Monday, July 19, 2010

David Mitchells Shows Off Storytelling Chops in The Thousand Autumns of Jacob de Zoet

Reading Cloud Atlas, David Mitchell's third novel, several years ago, I was impressed by how he wove together post-modern elements to form a thoroughly believable story arc spanning thousands of years. Cloud Atlas is technically a series of six linked stories that begins in the eighteenth century and ends at some unknown future civilization. The main character of each story finds the memoirs by the main character of a previous story, so that each story is revealed to be hidden in another story. Together, these tales form a sweeping meditation on humanity's failings and hopes.

Since Cloud Atlas, Mitchell has reverted to more traditional story-telling. His Black Swan Green is a semi-autobiographical novel of a boy growing up in England in the 1970's. Though not a thrilling story, Mitchell captures the tweenage boy's voice perfectly.

Mitchell's latest novel, The Thousand Autumns of Jacob de Zoet, reprises the straightforward approach to tell the story of a Dutch clerk falling in love with a Japanese mid-wife while uncovering corruption in 1799 Dejima, Japan. Jacob de Zoet is trying to make his fortune in a five year stint before returning to Holland to marry his sweetheart, Anna. Of course, the moment we read of Jacob's plans, we know things are probably not going to turn out quite the way he hopes. A fish out of water, his first mistake is to announce to some of his colleagues that he's there to help the chief root out corruption. His second mistake is to be too trusting of his superiors. His third is to fall in love with Orito, a disfigured Japanese mid-wife. Meanwhile, the war back in Europe between Holland and England brews, stirring up consequences for the small army of traders on Dejima.

All of these story lines are evoked with remarkable detail. Like in Black Swan Green, Mitchell is able to get into the minds of his characters and describe what they see convincingly. When first arriving in Japan, Jacob notices the “gnarled old women, pocked monks, unmarried girls with blackened teeth." These details are something that a Dutchman could believably pick up without having any insight into Japanese culture.
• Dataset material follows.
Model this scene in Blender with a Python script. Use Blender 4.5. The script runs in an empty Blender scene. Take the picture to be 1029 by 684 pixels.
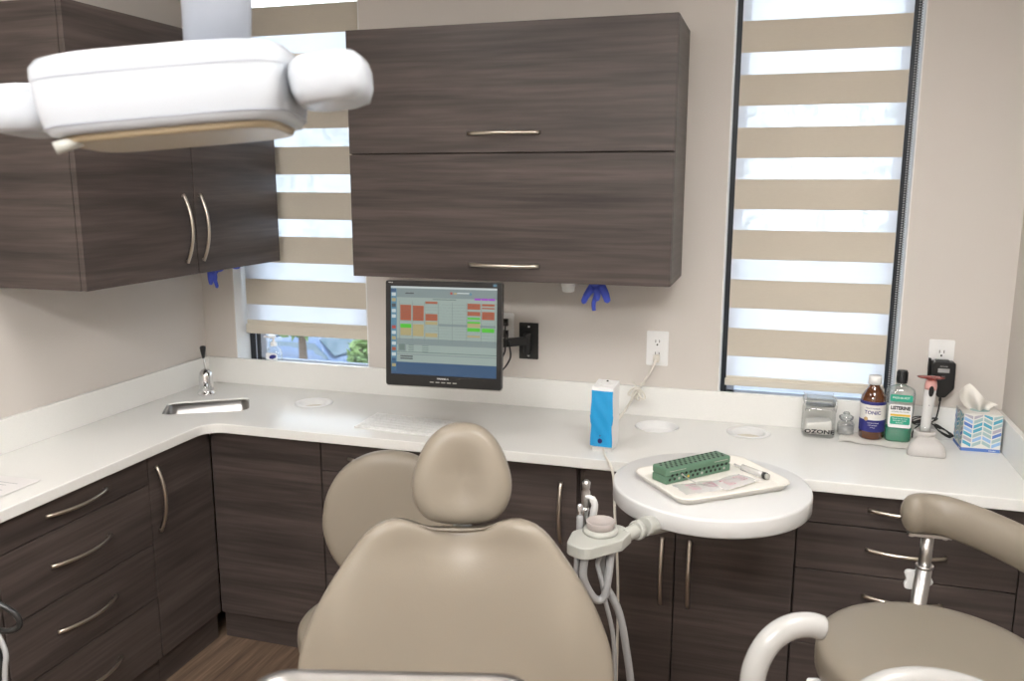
import bpy, bmesh, math, random
from math import sin, cos, pi, radians, sqrt
from mathutils import Vector, Matrix
random.seed(7)
scene = bpy.context.scene
col = scene.collection

# ------------------------------------------------------------------ materials
def newmat(name):
    m = bpy.data.materials.new(name); m.use_nodes = True
    nt = m.node_tree
    return m, nt, nt.nodes['Principled BSDF'], nt.nodes['Material Output']
def pm(name, c, rough=.5, metal=0., spec=.5, bump=0., bscale=200., var=0., vscale=8., coat=0., sheen=0., emit=None, estr=1., trans=0., alpha=1., ior=1.45, sss=0.):
    m, nt, p, out = newmat(name)
    p.inputs['Base Color'].default_value = (*c, 1)
    p.inputs['Roughness'].default_value = rough
    p.inputs['Metallic'].default_value = metal
    p.inputs['Specular IOR Level'].default_value = spec
    p.inputs['Coat Weight'].default_value = coat
    p.inputs['Transmission Weight'].default_value = trans
    p.inputs['IOR'].default_value = ior
    p.inputs['Alpha'].default_value = alpha
    if sheen: p.inputs['Sheen Weight'].default_value = sheen
    if emit:
        p.inputs['Emission Color'].default_value = (*emit, 1); p.inputs['Emission Strength'].default_value = estr
    tc = nt.nodes.new('ShaderNodeTexCoord')
    if var:
        n = nt.nodes.new('ShaderNodeTexNoise'); n.inputs['Scale'].default_value = vscale; n.inputs['Detail'].default_value = 4
        nt.links.new(tc.outputs['Object'], n.inputs['Vector'])
        r = nt.nodes.new('ShaderNodeValToRGB')
        r.color_ramp.elements[0].position = .3; r.color_ramp.elements[1].position = .7
        r.color_ramp.elements[0].color = (*[x*(1-var) for x in c], 1)
        r.color_ramp.elements[1].color = (*[min(1, x*(1+var)) for x in c], 1)
        nt.links.new(n.outputs['Fac'], r.inputs['Fac']); nt.links.new(r.outputs['Color'], p.inputs['Base Color'])
    if bump:
        n = nt.nodes.new('ShaderNodeTexNoise'); n.inputs['Scale'].default_value = bscale; n.inputs['Detail'].default_value = 3
        nt.links.new(tc.outputs['Object'], n.inputs['Vector'])
        b = nt.nodes.new('ShaderNodeBump'); b.inputs['Strength'].default_value = bump; b.inputs['Distance'].default_value = .002
        nt.links.new(n.outputs['Fac'], b.inputs['Height']); nt.links.new(b.outputs['Normal'], p.inputs['Normal'])
    return m
def wood(name, c0, c1, scale=(1.1, 1.1, 34), rough=.42, swap=None):
    m, nt, p, out = newmat(name)
    tc = nt.nodes.new('ShaderNodeTexCoord'); geo = nt.nodes.new('ShaderNodeNewGeometry')
    mp = nt.nodes.new('ShaderNodeMapping'); mp.inputs['Scale'].default_value = scale
    nt.links.new(geo.outputs['Position'], mp.inputs['Vector'])
    n = nt.nodes.new('ShaderNodeTexNoise'); n.inputs['Scale'].default_value = 1.; n.inputs['Detail'].default_value = 8; n.inputs['Roughness'].default_value = .62; n.inputs['Distortion'].default_value = .5
    nt.links.new(mp.outputs['Vector'], n.inputs['Vector'])
    r = nt.nodes.new('ShaderNodeValToRGB')
    r.color_ramp.elements[0].position = .3; r.color_ramp.elements[1].position = .72
    r.color_ramp.elements[0].color = (*c0, 1); r.color_ramp.elements[1].color = (*c1, 1)
    nt.links.new(n.outputs['Fac'], r.inputs['Fac'])
    mp2 = nt.nodes.new('ShaderNodeMapping'); mp2.inputs['Scale'].default_value = tuple(s*4.5 for s in scale)
    nt.links.new(geo.outputs['Position'], mp2.inputs['Vector'])
    n2 = nt.nodes.new('ShaderNodeTexNoise'); n2.inputs['Scale'].default_value = 1.; n2.inputs['Detail'].default_value = 3
    nt.links.new(mp2.outputs['Vector'], n2.inputs['Vector'])
    mr = nt.nodes.new('ShaderNodeMapRange'); mr.inputs['From Min'].default_value = .35; mr.inputs['From Max'].default_value = .65
    mr.inputs['To Min'].default_value = .8; mr.inputs['To Max'].default_value = 1.15
    nt.links.new(n2.outputs['Fac'], mr.inputs['Value'])
    mx = nt.nodes.new('ShaderNodeMix'); mx.data_type = 'RGBA'; mx.blend_type = 'MULTIPLY'; mx.inputs['Factor'].default_value = 1
    nt.links.new(r.outputs['Color'], mx.inputs['A']); nt.links.new(mr.outputs['Result'], mx.inputs['B'])
    nt.links.new(mx.outputs['Result'], p.inputs['Base Color'])
    b = nt.nodes.new('ShaderNodeBump'); b.inputs['Strength'].default_value = .12; b.inputs['Distance'].default_value = .001
    nt.links.new(n2.outputs['Fac'], b.inputs['Height']); nt.links.new(b.outputs['Normal'], p.inputs['Normal'])
    p.inputs['Roughness'].default_value = rough; p.inputs['Specular IOR Level'].default_value = .4
    return m
def thin(name, tint, gloss=.06, dens=.0, body=(1, 1, 1), rough=.02):
    """thin clear material: transparent + fresnel gloss (+ body diffuse)"""
    m, nt, p, out = newmat(name); nt.nodes.remove(p)
    t = nt.nodes.new('ShaderNodeBsdfTransparent'); t.inputs['Color'].default_value = (*tint, 1)
    g = nt.nodes.new('ShaderNodeBsdfGlossy'); g.inputs['Roughness'].default_value = rough
    fr = nt.nodes.new('ShaderNodeLayerWeight'); fr.inputs['Blend'].default_value = .25
    mr = nt.nodes.new('ShaderNodeMapRange'); mr.inputs['To Min'].default_value = gloss; mr.inputs['To Max'].default_value = min(1, gloss*9)
    nt.links.new(fr.outputs['Fresnel'], mr.inputs['Value'])
    src = t.outputs[0]
    if dens:
        d = nt.nodes.new('ShaderNodeBsdfDiffuse'); d.inputs['Color'].default_value = (*body, 1)
        tl = nt.nodes.new('ShaderNodeBsdfTranslucent'); tl.inputs['Color'].default_value = (*body, 1)
        a = nt.nodes.new('ShaderNodeMixShader'); nt.links.new(d.outputs[0], a.inputs[1]); nt.links.new(tl.outputs[0], a.inputs[2])
        b = nt.nodes.new('ShaderNodeMixShader'); b.inputs[0].default_value = dens
        nt.links.new(t.outputs[0], b.inputs[1]); nt.links.new(a.outputs[0], b.inputs[2]); src = b.outputs[0]
    mx = nt.nodes.new('ShaderNodeMixShader')
    nt.links.new(mr.outputs['Result'], mx.inputs[0]); nt.links.new(src, mx.inputs[1]); nt.links.new(g.outputs[0], mx.inputs[2])
    nt.links.new(mx.outputs[0], out.inputs['Surface'])
    return m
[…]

At the same time, this historical novel can not escape typical historical flourishes. The accents are awkward at times. The Dutch speak like Eighteenth Century Englishmen. When the Japanese speak Dutch, their sentences come out in stereotypically incorrect English. But when the Japanese speak to each other, presumably in Japanese, the sentences come out in stereotypically formal and stiff.

Though following a traditional approach, The Thousand Autumns of Jacob de Zoet is also a meditation on the art of storytelling itself. The plot of the novel is nearly entirely driven by minor characters' revelations through orally communicated stories. When most authors do this, the revelation comes as a convenient plot device, explaining away mysteries neatly with a bow on top. Most of the time, it's pretty fake though sometimes entertaining. Mitchell's stories feel real because he has explained the motivations behind why characters would keep their stories, and only reveal them at necessary moments. For example, an ex-convict doesn't reveal his secret past until he might get killed for not revealing it. In addition, Mitchell doesn't rely on story-as-revelation as his only method of revelation. An important revelation about paternity is discovered through the father's own eyes as he sets sights on his son.
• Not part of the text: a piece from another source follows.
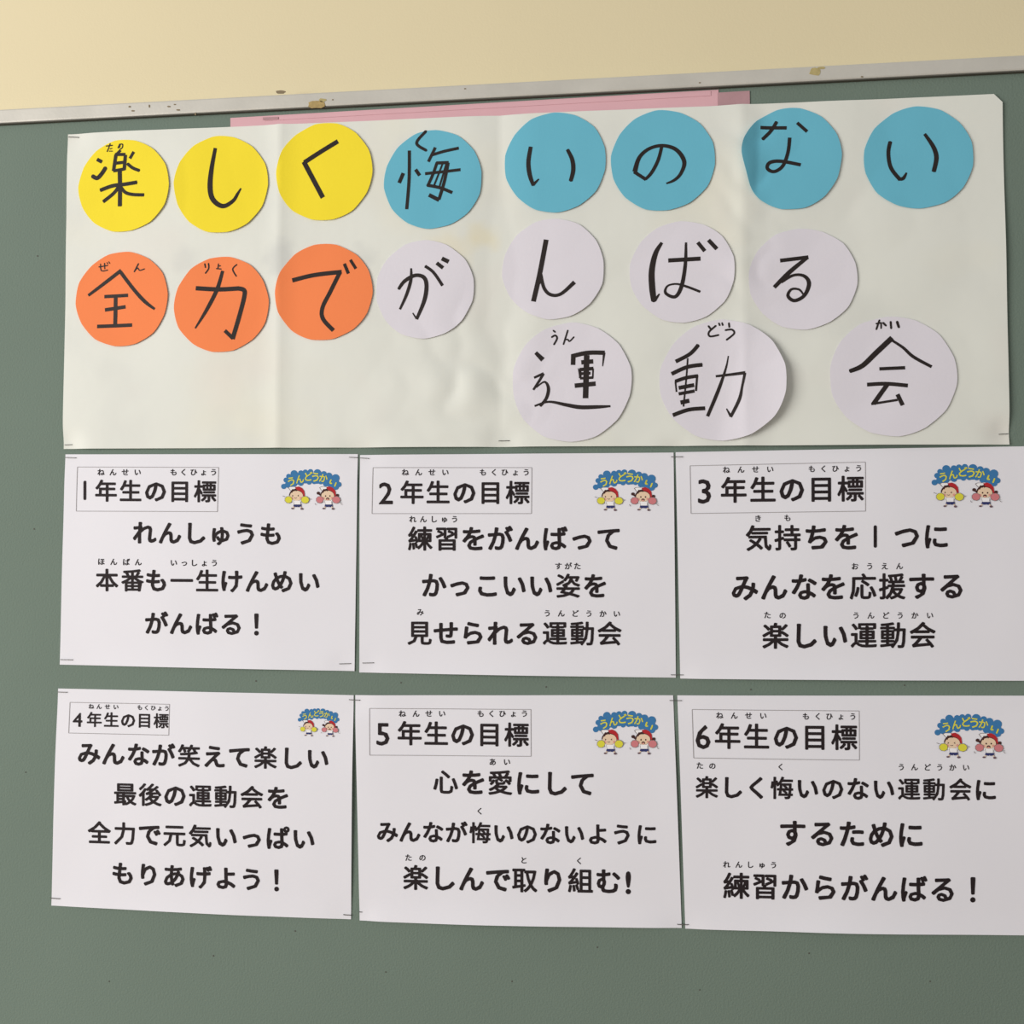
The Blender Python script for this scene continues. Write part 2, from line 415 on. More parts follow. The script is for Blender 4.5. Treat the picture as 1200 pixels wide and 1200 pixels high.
# ------------------------------------------------------------------ the eighteen handwritten circles
A_ = ((60, 130), 4.615); B_ = ((310, 130), 4.138); C_ = ((580, 110), 4.0); D_ = ((850, 100), 3.4286)
E_ = ((70, 270), 4.615); F_ = ((310, 270), 4.138); G_ = ((580, 250), 4.0); H_ = ((860, 250), 3.636)
I_ = ((580, 370), 6.0); J_ = ((760, 370), 6.0); K_ = ((950, 360), 5.0)
# (crop, bbox of the circle, paper, label, main strokes [(width, pts)], small strokes, shape tweaks, lift)
CIRC = [
 (A_, (91.4, 163.6, 198.2, 271.9), 'yellow', 'yellow paper circle with handwritten kanji, first in the top row',
  [(18, [(248,262),(274,276)]), (21, [(222,352),(248,362),(275,335),(293,308)]), (14, [(376,213),(345,243)]), (18, [(350,240),(336,325)]),
   (16, [(345,236),(402,236)]), (18, [(402,238),(394,320)]), (16, [(345,283),(395,278)]), (16, [(335,324),(397,314)]),
   (15, [(448,222),(426,258)]), (16, [(413,286),(440,308),(477,323)]), (22, [(370,320),(371,420),(370,515)]),
   (19, [(262,428),(330,404),(400,396),(464,386)]), (18, [(362,412),(335,445),(278,490)]), (17, [(376,412),(400,440),(440,452),(503,455)])],
  [(5, [(298,191),(332,187)]), (5, [(320,178),(312,200),(303,220)]), (4, [(318,206),(330,203)]), (4, [(314,218),(332,218)]),
   (5, [(372,180),(362,200),(370,198),(376,182),(388,183),(385,200),(374,208)])], {}),
 (A_, (203.7, 158.8, 314, 273), 'yellow', 'yellow paper circle with one hooked handwritten stroke, second in the top row',
  [(22, [(887,200,17),(868,310,22),(860,400,26),(868,465,25),(898,503,24),(938,515,22),(985,485,18),(1008,448,14),(1026,418,7)])], [], {}),
 (B_, (323.8, 143.8, 436.6, 259.3), 'yellow', 'yellow paper circle with an angular bracket-like stroke, highest of the yellow circles',
  [(20, [(356,148),(270,200),(192,250)]), (21, [(190,246),(232,325),(284,422)])], [], {}),
 (B_, (449.7, 152.5, 564.5, 268.2), 'blue', 'blue paper circle with a dense handwritten kanji, leftmost of the blue circles',
  [(14, [(702,192),(701,330),(690,478)]), (16, [(673,302),(653,350)]), (15, [(732,284),(752,313)]), (13, [(828,177),(794,246)]),
   (13, [(812,213),(870,196),(942,181)]), (14, [(832,252),(892,250)]), (14, [(890,250),(872,340),(845,430)]), (13, [(836,250),(815,310),(790,365)]),
   (13, [(778,304),(950,285)]), (14, [(788,360),(850,372),(910,396)]), (17, [(797,407),(846,432)]), (8, [(862,258),(838,320),(820,365)]), (8, [(880,258),(862,320),(846,372)])],
  [(11, [(782,100),(737,156),(783,191)])], {}),
 (C_, (590.8, 132, 710.3, 249), 'blue', 'blue paper circle with two curved strokes, fifth in the top row',
  [(17, [(168,250,16),(157,320,18),(163,380,18),(180,430,14)]), (10, [(178,428,14),(206,400,6)]), (17, [(340,264,14),(362,310,17),(367,360,18),(355,410,16)])], [], {}),
 (C_, (715, 129.3, 838, 247.5), 'blue', 'blue paper circle with a looped handwritten stroke, sixth in the top row',
  [(15, [(782,246,13),(765,310,14),(735,368,14),(705,401,12)]), (14, [(708,402),(652,366)]), (16, [(655,366,20),(676,300,16),(722,258,14),(785,243,14),(850,263,16),(887,318,17),(872,372,14),(842,404,12),(803,421,7)])], [], {}),
 (D_, (866, 126.3, 986.5, 245.8), 'blue', 'blue paper circle with its left edge curling off the poster, seventh in the top row',
  [(12, [(140,172),(246,172)]), (12, [(206,147),(182,185),(148,219)]), (11, [(288,151),(328,187)]),
   (12, [(258,211),(251,270),(230,325),(195,348),(168,335),(178,312),(222,306),(302,321)])], [], {'cut': 'left'}),
 (D_, (1012.2, 123.9, 1140.8, 245), 'blue', 'blue paper circle with two curved strokes, rightmost in the top row',
  [(13, [(664,224),(656,270),(666,330),(703,379)]), (12, [(703,376),(716,372),(729,350,6)]), (14, [(801,194,10),(836,245,14),(849,290,15),(838,346,14)])], [], {}),
 (E_, (87.8, 294.3, 196.8, 405.9), 'orange', 'orange paper circle with a roof-shaped kanji, leftmost of the orange circles',
  [(18, [(330,215),(250,275),(150,350,14)]), (18, [(325,222),(400,320),(460,385),(514,426,12)]), (17, [(237,356),(367,350)]), (20, [(299,358),(296,512)]),
   (18, [(240,428),(353,412)]), (18, [(199,518),(389,511)])],
  [(5, [(208,196),(256,188)]), (5, [(217,180),(222,216),(256,213)]), (5, [(239,176),(240,206)]), (4, [(252,172),(257,180)]), (4, [(262,168),(268,177)]),
   (6, [(425,180),(402,223)]), (5, [(404,220),(420,203),(432,216),(458,208)])], {}),
 (E_, (203.7, 300.1, 314.8, 413.2), 'orange', 'orange paper circle with handwritten kanji for power, between two other orange circles',
  [(22, [(736,313),(860,319),(970,314)]), (22, [(962,314),(995,322),(1000,350),(978,440),(935,588)]), (18, [(938,585),(893,542)]), (18, [(880,218,16),(850,320,20),(795,430,18),(733,530,8)])],
  [(6, [(783,180),(787,200)]), (6, [(803,178),(804,205),(787,231)]), (5, [(857,180),(854,205)]), (5, [(855,192),(868,191)]), (5, [(846,206),(872,208)]), (6, [(957,185),(935,210),(955,248)])], {}),
 (F_, (322, 285.7, 436.9, 399.3), 'orange', 'orange paper circle with a long flat-topped stroke and two ticks, rightmost of the orange circles',
  [(19, [(135,243),(240,218),(375,203)]), (18, [(368,202),(320,300),(283,375),(285,430),(336,487)]), (14, [(388,163),(408,211)]), (13, [(417,144),(444,187)])], [], {}),
 (F_, (439.8, 281.6, 555.5, 396.9), 'lilac', 'white paper circle with handwritten script, beside the rightmost orange circle',
  [(15, [(650,286,13),(680,246,16),(730,219,16),(772,228,17),(786,268,18),(776,340,18),(738,432,13)]), (8, [(738,430),(719,401,5)]),
   (13, [(711,184,8),(710,240,14),(690,310,14),(657,384,10)]), (13, [(779,174),(820,205),(864,269)]), (16, [(835,159),(866,183)]), (18, [(860,137),(893,153)])], [], {}),
 (G_, (588, 256, 708, 374.5), 'lilac', 'white paper circle with a tall slanted stroke, second white circle of the middle row',
  [(20, [(240,123),(210,280),(180,413)]), (14, [(212,270),(205,330)]), (14, [(214,285,14),(230,350,14),(262,382,14),(310,378,14),(373,323,17)])], [], {}),
 (G_, (737.5, 259, 861, 378.5), 'lilac', 'white paper circle with handwritten character and two ticks, third white circle of the middle row',
  [(20, [(782,138,12),(752,190,20),(735,270,24),(737,350,25),(745,412,22)]), (10, [(748,410,14),(771,378,6)]), (17, [(812,222),(963,214)]),
   (14, [(895,138,9),(892,240,14),(875,340,16),(845,392,14),(800,375,12),(808,342,8),(850,332,8),(900,345,10),(962,369,10)]),
   (15, [(950,138),(983,179)]), (16, [(1000,127),(1039,170)])], [], {}),
 (H_, (876.5, 267, 1004.4, 386.7), 'lilac', 'white paper circle with a looped character, rightmost of the middle row',
  [(14, [(196,203),(317,187)]), (15, [(315,187,12),(240,248,16),(171,316,14)]),
   (12, [(200,292,14),(255,264,10),(300,268,12),(320,300,15),(300,350,13),(258,372,13),(230,352,12),(245,324,9),(278,325,8),(296,346,6)])], [], {}),
 (I_, (599, 378, 740, 518), 'lilac', 'white paper circle with a complex kanji, leftmost of the bottom three circles',
  [(28, [(286,260,22),(337,310,30)]), (15, [(275,436,14),(342,406,17)]), (15, [(342,408,16),(310,460,16),(270,522,14)]),
   (18, [(290,505,8),(348,465,12),(376,510,20),(362,580,20),(318,637,17)]), (18, [(279,636,12),(380,606,14),(500,628,22),(600,645,25),(720,643,22),(812,638,12)]),
   (28, [(549,347),(551,275)]), (27, [(538,286),(650,262),(772,262)]), (12, [(768,262,16),(757,357,6)]), (34, [(645,278),(637,582)]),
   (27, [(607,329),(691,322)]), (22, [(595,380),(692,372)]), (16, [(598,375),(600,440)]), (10, [(690,372),(688,440)]), (18, [(600,409),(672,405)]),
   (16, [(598,441),(691,436)]), (28, [(561,493),(708,479)]), (4, [(585,370),(592,418)])],
  [(9, [(411,105),(423,115)]), (10, [(400,151),(424,139),(437,160),(415,202)]), (9, [(512,104),(482,201)]), (8, [(495,168),(512,168),(525,180),(555,150)])], {}),
 (J_, (771.7, 375, 920.8, 516.7), 'lilac', 'large white paper circle with its right edge curling forward, middle of the bottom three',
  [(23, [(350,206),(290,270),(190,324)]), (24, [(161,411),(270,362),(378,345)]), (10, [(275,300),(264,450),(245,640)]), (22, [(188,463),(260,438),(347,424)]),
   (10, [(188,465),(196,537)]), (13, [(341,425),(333,530)]), (24, [(211,509),(320,488)]), (20, [(211,551),(323,530)]), (26, [(224,612),(286,598)]),
   (24, [(170,701),(280,662),(397,651)]), (17, [(472,426,14),(676,405,20)]), (16, [(674,405,16),(655,500,14),(635,592,20),(575,714,18)]), (12, [(577,710,16),(547,654,7)]),
   (14, [(560,284,7),(543,370,12),(492,520,21),(414,708,20)])],
  [(10, [(421,74),(436,94)]), (10, [(472,72),(424,116),(432,146),(491,137)]), (9, [(494,54),(500,69)]), (9, [(516,52),(521,68)]), (10, [(564,54),(567,82)]), (10, [(540,103),(585,100),(600,128),(548,171)])], {'cut': 'right'}),
 (K_, (971, 370, 1120.4, 512), 'lilac', 'large white paper circle with a roof-shaped kanji, rightmost of the bottom three',
  [(24, [(476,180,26),(380,270,26),(300,345,24),(226,377,20)]), (14, [(475,195,12),(540,238,14),(600,292,16),(706,351,15)]), (17, [(400,363),(551,356)]),
   (19, [(328,455),(440,450),(566,461)]), (22, [(445,456),(365,568)]), (12, [(352,569),(505,545)]), (20, [(505,512),(535,577)])],
  [(7, [(383,97),(412,92),(412,124)]), (8, [(402,77),(384,130)]), (9, [(424,92),(440,108)]), (9, [(468,86),(471,124)]), (11, [(506,86),(516,117)])], {}),
]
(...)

Moreover, there are so many of these discrete anecdotes that they become a fact of life. It's as if everyone on Dejima sits around telling stories, so the reader never knows when one story in particular will be important. Early on, some of the traders sit around drinking. One tells the story of how another one pretended to be wealthy to get a wealthy wife, only to find that he had been tricked in the same way:

“On Mr Grote’s last trip home,” obliges Ouwehand, “he wooed a promising young heiress at her town house in Roomolenstraat who told him how her heirless, ailing papa yearned to see his dairy farm in the hands of a gentleman son-in-law, yet everywhere, she lamented, were thieving rascals posing as eligible bachelors. Mr Grote agreed that the Sea of Courtship seethes with sharks and spoke of the prejudice endured by the young colonial parvenu, as if the annual fortunes yielded by his plantations in Sumatra were less worthy than old monies. The turtledoves were wedded within a week. The day after their nuptials, the taverner presented the bill and each says to the other, ‘Settle the account, my heart’s music.’ But to their genuine horror, neither could, for bride and groom alike had spent their last beans on wooing the other! Mr Grote’s Sumatran plantations evaporated; the Roomolenstraat house reverted to a co-conspirator’s stage prop; the ailing father-in-law turned out to be a beer porter in rude health, not heirless but hairless.”

This anecdote isn't particularly useful except to say what types of desperate situations drive people to come to Dejima. But it is a funny story with lots of attention to detail. Such details make Thousand Autumns a vivid, satisfying read.